Şapgir’in sözü

Böyle bir katliam ağırlığında şapgir’in rutin yayınının doğru olmayacağını düşünerek, bu hafta yayınımıza ara vermeyi uygun bulduk.

Soma’da yüzlerce işçinin ölümüne sebep olan, ne olay, ne facia, ne kader, ne de bu işin fıtratından değildir, açıkça büyük bir katliamdır. Bu katliamın başta gelen sorumluları ise elbette ki asgari iş güvenliği tedbirlerini almaktan imtina eden ve güvencesiz ve kayıt dışı işçi çalıştıran maden işletmecileri ile piyasayı düzenlemek, ihaleyi yapmak, ruhsatları vermek, denetlemeleri yapmakla sorumlu olan, ancak açıktır ki, bu sorumlulukları yerine getirmeyen ülkeyi yöneten erktir.

Fakat bununla birlikte bu katliamdaki kendi sorumluluğumuzun da farkındayız. Elbette ki, yıllardır sayıları giderek artan iş cinayetlerini ısrarlı yayınlarıyla takip eden gazetecileri tenzih ediyoruz. Son 10 yılda iş cinayetlerinde hayatlarını kaybeden binlerce işçinin ölümüne gözlerini kapatan medyanın bir parçası olarak, iş güvencesi ve güvenliği sorununa gereken ilgiyi göstermediğimiz, bu durumu gündeme taşımadığımız, seslerini duymadığımız için, kısacası medya olarak sorumluluklarımızı yerine getirmediğimiz için bu katliamda bizce küçük olmayan bir rolümüz var. Bundan dolayı, şapgir’i yapanlar olarak herkesten büyük hicapla özür diliyoruz.

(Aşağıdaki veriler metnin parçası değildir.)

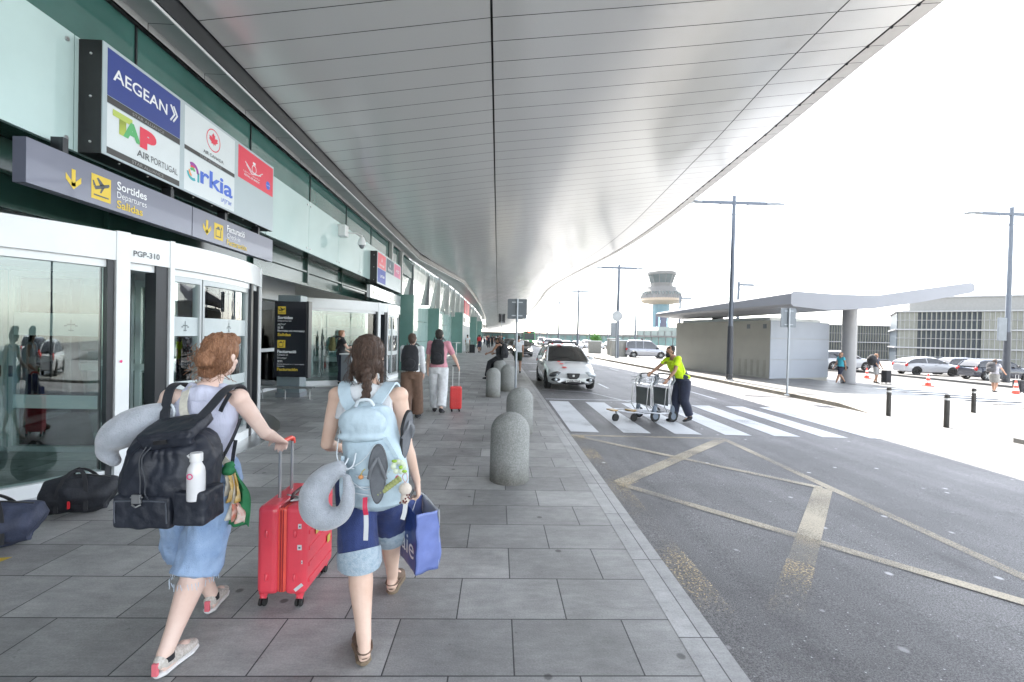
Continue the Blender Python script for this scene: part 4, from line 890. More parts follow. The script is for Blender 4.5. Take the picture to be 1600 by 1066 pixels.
#PART3
# ============================================================ VEHICLES
m_cg = glass('car_glass', (.025, .035, .035), .06); m_tyre = m_rubber; m_hl = mat('headlight', (.5, .55, .58), .08, .2, .2, 30, coat=1)
def bool_cut(o, cutters):
    for c in cutters:
        b = o.modifiers.new('b', 'BOOLEAN'); b.operation = 'DIFFERENCE'; b.object = c; b.solver = 'EXACT'
    me = bpy.data.meshes.new_from_object(o.evaluated_get(bpy.context.evaluated_depsgraph_get())); o.modifiers.clear(); o.data = me
    for c in cutters: bpy.data.objects.remove(c)
def car(label, col, L=4.3, Wd=1.78, top=None, roof=None, cab=None, wb=2.6, wr=.32, zb=.2, det=2, pillars=(.45,), front='hatch', name='parked_car', group=None, plate=None, cat='car', rims=(.35, .36, .37), metal=0.):
    """front points to +y. top: (y, z) of bonnet/belt line; roof: (y, z) of the greenhouse; y as fraction of half length"""
    hl = L/2; w = Wd/2
    t = thing(name, label, cat, group=group)
    paint = mat('car_paint_%d_%d_%d' % tuple(int(c*99) for c in col), col, .22, metal, .02, 1, coat=.8)
    top = top or [(-1, .82), (-.9, .95), (-.6, 1.0), (.3, .98), (.5, .93), (.8, .84), (.95, .72), (1, .6)]
    ty = [a*hl for a, b in top]; tz = [b for a, b in top]
    ST = 34; bm = NB(); R = []
    for i in range(ST+1):
        f = -1+2*i/ST; y = f*hl
        tw = (1-abs(f)**9*.26)*(1-.05*max(0, f)**3); z1 = interp(y, ty, tz); b = zb+.1*abs(f)**14; ww_ = w*tw
        half = [(ww_*.82, b), (ww_*.96, b+.07), (ww_*.985, b+.2), (ww_, b+(z1-b)*.45), (ww_*.985, z1-.16), (ww_*.93, z1-.05), (ww_*.82, z1-.005), (ww_*.45, z1+.018), (0, z1+.024)]
        yo = y-(0 if abs(f) < .99 else .0)
        ring = [(-x, z) for x, z in half]+[(x, z) for x, z in half[::-1][1:]]
        bulge = .09*(1 if f > 0 else -1) if abs(f) > .97 else 0
        R.append([bm.verts.new((x, yo+bulge*(1-(abs(x)/ww_)**2)*(1 if abs(f) > .99 else .4), z)) for x, z in ring])
    n = len(R[0])
    for i in range(ST):
        for k in range(n-1): bm.faces.new((R[i][k], R[i][k+1], R[i+1][k+1], R[i+1][k]))
        bm.faces.new((R[i][n-1], R[i][0], R[i+1][0], R[i+1][n-1]))
    bm.faces.new(R[0]); bm.faces.new(R[-1][::-1])
    body = mk('body', bm, paint, t, True); body.data.materials.append(m_black)
    axf = hl-.84 if front != 'van' else hl-.85; axr = axf-wb; cuts = []
    for y in (axf, axr):
        b = NB(); M = Matrix.Translation((0, y, wr))@Matrix.Rotation(PI/2, 4, 'Y'); bmesh.ops.create_cone(b, cap_ends=True, segments=28, radius1=wr+.055, radius2=wr+.055, depth=Wd+.4, matrix=M); cuts.append(mk('cut', b, None))
    bool_cut(body, cuts)
    for p in body.data.polygons: p.use_smooth = True
    if not body.data.materials: body.data.materials.append(paint)
    try: body.data.set_sharp_from_angle(angle=.6)
    except Exception: pass
    bm = NB(); box(bm, -w*.7, w*.7, -hl*.9, hl*.9, zb+.06, .55)
    for y in (axf, axr):
        box(bm, -w*.9, w*.9, y-wr-.04, y+wr+.04, wr*.9, wr*1.1+.22)
    mk('underbody', bm, m_black, t)
    # greenhouse
    ry = [a*hl for a, b in roof]; rz_ = [b for a, b in roof]; y0, y1 = ry[0], ry[-1]
    def gring(y, infl=0.):
        zt = interp(y, ry, rz_); zb_ = interp(y, ty, tz)-.02; h = max(.001, zt-zb_); hm = max(rz_)-zb_; k = min(1, h/hm)
        wb_ = w*.90; wt = w*(.9-.2*k)
        pts = [(wb_, zb_), (wb_-(wb_-wt)*.5, zb_+h*.55), (wt, zt-.05*k), (wt-.07, zt-.01*k), (wt*.5, zt+.02*k), (0, zt+.03*k)]
        pts = [(x+(infl if x > .01 else 0), z+(infl if j > 1 else 0)) for j, (x, z) in enumerate(pts)]
        return [(-x, z) for x, z in pts]+[(x, z) for x, z in pts[::-1][1:]]
    NS = 22
    def loft(ya, yb, sel, infl, m, nm, ns=NS, parent=t):
        bm = NB(); prev = None
        for i in range(ns+1):
            y = ya+(yb-ya)*i/ns; r = gring(y, infl); ring = [bm.verts.new((x, y, z)) for x, z in r]
            if prev:
                for k in range(len(ring)-1):
                    if k in sel: bm.faces.new((prev[k], prev[k+1], ring[k+1], ring[k]))
            prev = ring
        return mk(nm, bm, m, parent, True)
    loft(y0, y1, range(10), 0, m_cg, 'window')
    ra, rb = cab
    loft(ra*hl, rb*hl, (2, 3, 4, 5, 6, 7), .006, paint, 'roof', 10)
    for q in (-1, 1):                               # pillars
        bm = NB()
        def side(y, f, d=.008):
            r = gring(y); a, b, c = [V((abs(p[0]), y, p[1])) for p in r[:3]]
            v = a.lerp(b, f*2) if f < .5 else b.lerp(c, f*2-1); v.x += d; v.x *= q; return v
        tube(bm, [side(rb*hl+(y1-rb*hl)*j/6, 1.0, -.005) for j in range(7)], .032, 6)
        tube(bm, [side(ra*hl+(y0-ra*hl)*j/6, 1.0, -.005) for j in range(7)], .04, 6)
        tube(bm, [side(ra*hl+(rb-ra)*hl*j/6, .97, -.006) for j in range(7)], .022, 6)
        for pf in pillars:
            y = ra*hl+(rb-ra)*hl*pf
            tube(bm, [side(y, j/5, -.005) for j in range(6)], .03, 6)
        mks('pillar', bm, paint, t, True)
        bm = NB(); yq = y0+(ra*hl-y0)*.5
        mp = V((q*(w+.1), rb*hl*1.0+.32 if front != 'van' else y1-.25, interp(rb*hl+.3, ty, tz)+.08)); ball(bm, mp, (.11, .07, .075), 12); mk('mirror', bm, paint if det > 1 else m_black, t, True)
        bm = NB(); tube(bm, [(q*(w*.98-.003), axr+.3, interp(0, ty, tz)-.2), (q*(w*.985+.004), axr+.5, interp(0, ty, tz)-.2)], .015, 5); tube(bm, [(q*(w*.98), axr+1.25, interp(0, ty, tz)-.2), (q*(w*.985+.004), axr+1.45, interp(0, ty, tz)-.2)], .015, 5); mks('door_handle', bm, m_black, t)
    # wheels
    for y in (axf, axr):
        for q in (-1, 1):
            x = q*(w-.11); M = Matrix.Translation((x, y, wr))@Matrix.Rotation(PI/2, 4, 'Y')
            bm = NB(); lathe(bm, [(wr*.62, -.1), (wr*.93, -.105), (wr, -.07), (wr, .07), (wr*.93, .105), (wr*.62, .1)], 28); xf(bm, bm.verts, M); wh = mk('wheel', bm, m_tyre, t, True)
            bm = NB(); lathe(bm, [(wr*.64, -.08*q), (wr*.6, .085*q), (wr*.64, .1*q)], 28)
            for k in range(5 if det > 1 else 6):
                Mk = Matrix.Rotation(2*PI*k/(5 if det > 1 else 6), 4, 'Z'); vs = box(bm, -.028, .028, .02, wr*.62, .06*q-.012, .06*q+.012, Mk)
            lathe(bm, [(.001, .085*q), (.05, .08*q), (.06, .05*q)], 12); xf(bm, bm.verts, M); mk('rim', bm, mat('rim_%d' % int(rims[0]*100), rims, .35, .7, .05), wh)
            bm = NB(); lathe(bm, [(.001, -.02*q), (wr*.6, -.02*q)], 20); xf(bm, bm.verts, M); mk('brake', bm, m_black, wh)
    # lamps and grille
    zf = interp(hl*.93, ty, tz); nose = hl+.03
    for q in (-1, 1):
        bm = NB(); ball(bm, (q*w*.7, hl-.1, zf-.12), (.22, .15, .09), 16, Euler((0, q*.25, q*-.35)).to_matrix()); hl_ = mk('headlight', bm, m_hl if not (det > 2 and q > 0) else mat('headlight_dark', (.06, .065, .07), .1, .3, .3, 30, coat=1), t, True)
        if det > 1:
            bm = NB(); ball(bm, (q*w*.64, hl+.02, zf-.12), (.06, .035, .055), 12); mk('lamp_lens', bm, m_hl, hl_, True)
            bm = NB(); ball(bm, (q*w*.68, hl+.005, zb+.2), (.16, .08, .065), 12); mk('fog_recess', bm, m_black, t, True)
            bm = NB(); ball(bm, (q*w*.68, hl+.07, zb+.2), (.05, .025, .05), 10); mk('fog_lamp', bm, m_hl, t, True)
        bm = NB(); ball(bm, (q*w*.8, -hl+.06, tz[1]-.14), (.13, .1, .14), 12); mk('tail_light', bm, flat('tail_red', (.4, .02, .02), .2), t, True)
    bm = NB(); ball(bm, (0, nose-.02, zb+.1), (w*.5, .115, .07), 16); mk('lower_grille', bm, m_black, t, True)
    if det > 1:
        bm = NB(); M = Matrix.Translation((0, nose+.02, zf-.17))@Matrix.Rotation(PI/2, 4, 'X'); prism(bm, [(-.23, .09), (-.2, .1), (.2, .1), (.23, .09), (.2, -.03), (.12, -.1), (-.12, -.1), (-.2, -.03)], -.045, .045, M); gr = mk('grille', bm, m_black, t, bevel=.015)
        bm = NB(); box(bm, -.035, .035, nose+.064, nose+.072, zf-.19, zf-.12); mk('emblem', bm, m_steel, gr, bevel=.01)
        bm = NB(); box(bm, -.26, .26, nose+.06, nose+.07, zf-.39, zf-.28); pp = mk('number_plate', bm, flat('plate_white', (.7, .7, .68)), t)
        if plate: text(plate, Matrix(((-1, 0, 0, .23), (0, 0, 1, nose+.071), (0, 1, 0, zf-.37), (0, 0, 0, 1))), .46, .07, m_black, pp, 'lettering', .02, .002)
    bm = NB(); tube(bm, [(-.45, y1-.02, interp(y1, ty, tz)+.04), (.1, y1-.04, interp(y1, ty, tz)+.045)], .012, 4); mk('wiper', bm, m_black, t)
    bm = NB(); box(bm, -w*.99, w*.99, -hl*.62+.25, axf-wr-.15, zb+.0, zb+.05); mk('sill_trim', bm, m_black, t, bevel=.01)
    return t
# white inspection hatch parked at the kerb
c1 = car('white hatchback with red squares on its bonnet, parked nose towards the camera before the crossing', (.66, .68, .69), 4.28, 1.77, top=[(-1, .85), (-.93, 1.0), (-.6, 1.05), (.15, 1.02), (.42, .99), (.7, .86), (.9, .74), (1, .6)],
         roof=[(-.97, 1.0), (-.8, 1.35), (-.6, 1.5), (-.1, 1.54), (.1, 1.49), (.5, .985)], cab=(-.72, .09), wb=2.58, wr=.33, det=3, pillars=(.25, .62), plate='CWB 2268', name='hatchback_car', rims=(.12, .12, .13))
c1.location = (2.58, 17.75, zr(2.6)); c1.rotation_euler = (0, 0, PI+.02)
bm = NB()
for x, y, s, z in ((.26, 1.86, .075, 0), (.31, 1.5, .065, 0), (.36, 1.2, .055, 0), (.2, .14, .09, 0)):
    zz = interp(y, [-.1, .2, .9, 1.5, 1.93, 2.14], [1.57, 1.49, .99, .86, .74, .6])+.045
    quad(bm, (x-s, y-s, zz+.02), (x+s, y-s, zz+.02), (x+s, y+s, zz-.01), (x-s, y+s, zz-.01))
mks('red_square', bm, flat('decal_red', (.65, .03, .03)), c1)
text('gestinovacat', Matrix(((-1, 0, 0, .16), (0, -.97, 0, 1.42), (0, .25, 1, .915), (0, 0, 0, 1))), .56, .2, GR, c1, 'bonnet_lettering', .01, .0)
for q in (-1, 1):
    bm = NB(); tube(bm, [(q*.6, -1.5, 1.46), (q*.6, -1.35, 1.54), (q*.6, -.2, 1.58), (q*.6, 0, 1.51)], .02, 6); mk('roof_rail', bm, m_black, c1, True)
bm = NB(); tube(bm, [(-.55, -.35, 1.65), (.55, -.35, 1.65)], .035, 8); tube(bm, [(-.5, -.35, 1.65), (-.58, -.35, 1.56)], .03, 6); tube(bm, [(.5, -.35, 1.65), (.58, -.35, 1.56)], .03, 6); mk('beacon_bar', bm, m_black, c1, True)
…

Bunları konuşmanın Başbakan’ın ‘Yuh çeken tokadı yer’ diye protestocuları uyarmakla kalmayıp bunu pratiğe döktüğü, Başbakan Müşaviri’nin yerde yatan bir eylemciye tekme atmaktan dolayı sadece ‘üzgün’ olduğu, Enerji Bakanı’nın ‘İki gündür gömleğini değiştirmediği’ için perişanlığı ifade ettiği, Çalışma Bakanı’nın ‘sağlık sorunları’ndan ötürü Soma’ya bir gün sonra gelebildiği, Hükümet Sözcüsü’nün ‘Fakirlere dağıtılan kömürü zenginler mi çıkaracak?’ cümlesini dillendirebildiği, polisin 10 yaşındaki bir çocuğu gözaltına almaya çalıştığı; Soma’da gazeteciler, avukatlar, protestocular ve sivil toplum kuruluşlarına karşı ‘olağanüstü hal’ ilan edildiği bir ortamda zor olduğunu biliyoruz.

Madeni işleten şirketin bile en hafif tabirle yüzsüzce sorumluluk kabul etmediği günlerden geçiyoruz. Sosyal medyada büyük bir kitlenin maden işçilerini sadece öldüğünde hatırlıyormuşçasına duyarlılık parodisi sahnelenirken, bankalar utanmazca sigorta şirketleri tarafından zaten karşılanacak kredi borçlarını sildiğini açıklıyor. ‘Ölümleri müstehaktır’ diyen ‘gazeteci’lerin olduğu ortamda sahici bir üzüntü aramak bile zorlaşıyor. En vahimi ise kaç kişinin öldürüldüğünü, kaç kişinin kurtarıldığını ve kaç kişinin madende olduğunu bile halen bilmiyoruz. Böylesi bir ortamda bildiğimiz tek şey, bu katliamı yaşayan insanların ve ailelerinin acılarının ve kayıplarının her şeyin üzerinde olduğudur.

Bu sebeple, katliamda hayatını kaybedenlere Allah’tan rahmet, aile ve yakınlarına sabır ve başsağlığı, madenden yaralı kurtulanlara acil şifalar temenni ediyoruz. Bu büyük acının unutulmamasını, sorumluların bu katliamın bedelini ödemesini ve Türkiye’de bir istisna olmayan iş cinayetlerinin gerekli düzenlemelerle son bulmasını diliyoruz.

Böyle bir katliam ağırlığında şapgir’in rutin yayınının doğru olmayacağını düşünerek, bu hafta yayınımıza ara vermeyi uygun bulduğumuzu da hatırlatmak isteriz.